Dann radelte ich mit meinen Zweigen nach Hause und stellte sie in einen Eimer mit Wasser. "Eigentlich sollte ich mal mit meinem kleinen Ford Fiesta nach Küstrinchen fahren, denn da müssen doch noch die alten Bäume stehen, die vom Grafen Arnim von Boitzenburg gepflanzt worden waren," überlegte ich. So setzte ich mich ins Auto und fuhr noch am späten, sonnigen Vormittag nach Küstrinchen. Ein älterer Herr mähte Gras in der ruhigen Dorfidylle. Sonst war niemand zu sehen. Er erklärte mir den kurzen Weg zu den Maulbeeren am Anfang der Waldstraße nach Mahlendorf. Es dauerte nicht lange, und ich war an meinem Ziel angekommen.
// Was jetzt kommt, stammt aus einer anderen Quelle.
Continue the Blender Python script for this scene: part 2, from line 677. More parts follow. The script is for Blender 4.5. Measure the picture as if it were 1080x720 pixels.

Auf der Kreuzung schaute ich nach links und rechts, lief auf und ab und entdeckte sechs alte Exemplare. Wie mir Horst Benedix später erklärte, soll der Urgroßvater der jetzigen Arnims veranlasst haben, die Maulbeeren zu pflanzen. Also hat der auf dem Bild gezeigte Baum mindestens zweihundert Jahre unter der Rinde. Diesen wählte ich mir aus, denn er trug als Einziger schwarze Maulbeeren. Unter allen Bäumen lief ich im Gras umher und suchte nach Wurzelaustrieben. Ohne Erfolg. Wahrscheinlich macht das der Maulbeerbaum nicht. So schnitt ich wieder einige verholzte Zweige und kehrte nach Hause zurück.
Am Sonnabend habe ich die Stecklinge vorbereitet, mit Bewurzelungspulver bestrichen, in einen großen Topf mit Torferde gesetzt, gewässert und einen hellen, durchsichtigen Foliensack darüber gestülpt, damit die Feuchtigkeit erhalten bleibt. Jetzt heißt es wohl, vier bis acht Wochen zu warten, um dann nachzuschauen, ob der eine oder andere Steckling Wurzeln entwickelt hat. Ein paar Zweige stehen noch im Eimer, um sie mit einem T-Schnitt an meinem Exemplar aufzusetzen. Ob das aber zu dieser Zeit im Sommer gelingt, ist fraglich. Außerdem habe ich damit keine Erfahrung.
Was tut man nicht alles, damit der eigene Baum vielleicht doch einmal zuckersüße Früchte trägt!